For our function, after finding the derivative \( y' = \frac{2x}{3}(1-x^2)^{-4/3} \), we look for values of \( x \) where the derivative equals zero. Solving \( \frac{2x}{3}(1-x^2)^{-4/3} = 0 \) gives:

• \( 2x = 0 \) which means \( x = 0 \).

This means \( x = 0 \) is the potential critical point because the derivative changes, indicating a potential shift in the behavior of the function. There are no other critical points within the interval \(-1, 1)\), as the derivative does not equal zero or become undefined elsewhere within this range.

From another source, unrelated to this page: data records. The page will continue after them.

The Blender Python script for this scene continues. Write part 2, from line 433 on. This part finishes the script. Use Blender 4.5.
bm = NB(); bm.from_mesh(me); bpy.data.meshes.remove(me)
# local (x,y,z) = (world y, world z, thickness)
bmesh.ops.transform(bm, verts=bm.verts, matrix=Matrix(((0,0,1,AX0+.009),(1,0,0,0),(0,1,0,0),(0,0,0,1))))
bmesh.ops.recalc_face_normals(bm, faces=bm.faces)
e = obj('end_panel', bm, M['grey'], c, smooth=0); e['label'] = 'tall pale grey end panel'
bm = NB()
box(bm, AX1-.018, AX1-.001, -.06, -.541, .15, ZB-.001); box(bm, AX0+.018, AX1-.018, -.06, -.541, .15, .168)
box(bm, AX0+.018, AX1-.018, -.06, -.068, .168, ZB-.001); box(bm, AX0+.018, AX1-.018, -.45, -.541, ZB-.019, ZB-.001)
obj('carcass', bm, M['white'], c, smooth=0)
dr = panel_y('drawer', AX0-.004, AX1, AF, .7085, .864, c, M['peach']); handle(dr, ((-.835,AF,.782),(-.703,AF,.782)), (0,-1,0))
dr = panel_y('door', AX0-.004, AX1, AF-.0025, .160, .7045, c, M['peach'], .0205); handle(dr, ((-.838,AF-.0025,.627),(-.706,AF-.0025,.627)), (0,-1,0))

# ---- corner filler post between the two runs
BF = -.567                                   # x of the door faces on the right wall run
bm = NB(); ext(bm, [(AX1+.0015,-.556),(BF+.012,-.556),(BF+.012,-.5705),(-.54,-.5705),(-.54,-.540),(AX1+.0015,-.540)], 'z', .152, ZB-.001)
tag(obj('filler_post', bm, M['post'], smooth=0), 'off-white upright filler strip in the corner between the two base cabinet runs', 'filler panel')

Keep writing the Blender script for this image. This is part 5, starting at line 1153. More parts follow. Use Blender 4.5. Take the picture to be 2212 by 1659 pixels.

A derivative tells us how a function changes at any given point – essentially, it gives us the slope of the function or the rate of change. For the function \( y = \frac{1}{\sqrt[3]{1-x^2}} \), we need to find its derivative to understand where the function might have a peak or valley.
Using the chain rule, the derivative is calculated as:\[ y' = \frac{2x}{3}(1-x^2)^{-4/3} \]This derivative:

• Is zero at \( x = 0 \), implying the possibility of an extreme value.
• Is never undefined within the domain \((-1, 1)\), as the denominator part \((1-x^2)^{-4/3}\) is fine as \( 1-x^2 \) never reaches zero within that domain.

By examining this derivative, we can make sound judgments about the behavior of the original function, particularly near the potential critical point \( x = 0 \).

A local minimum is a point on the graph of a function where the function value is smaller than nearby values. It represents a "valley" in the function. To determine if a point is a local minimum, one could check the sign of the first derivative before and after the point or use the second derivative test.
In our function's case, \( x = 0 \) was determined to be a critical point. To confirm it is a local minimum, we check nearby values. Observing that the derivative \( y' = \frac{2x}{3}(1-x^2)^{-4/3} \) is:

• Positive before and after 0, meaning the function transitions from decreasing to increasing.

This observation confirms that at \( x = 0 \), the function indeed has a local minimum. The function does not dip below its value at \( x = 0 \) anywhere within its domain.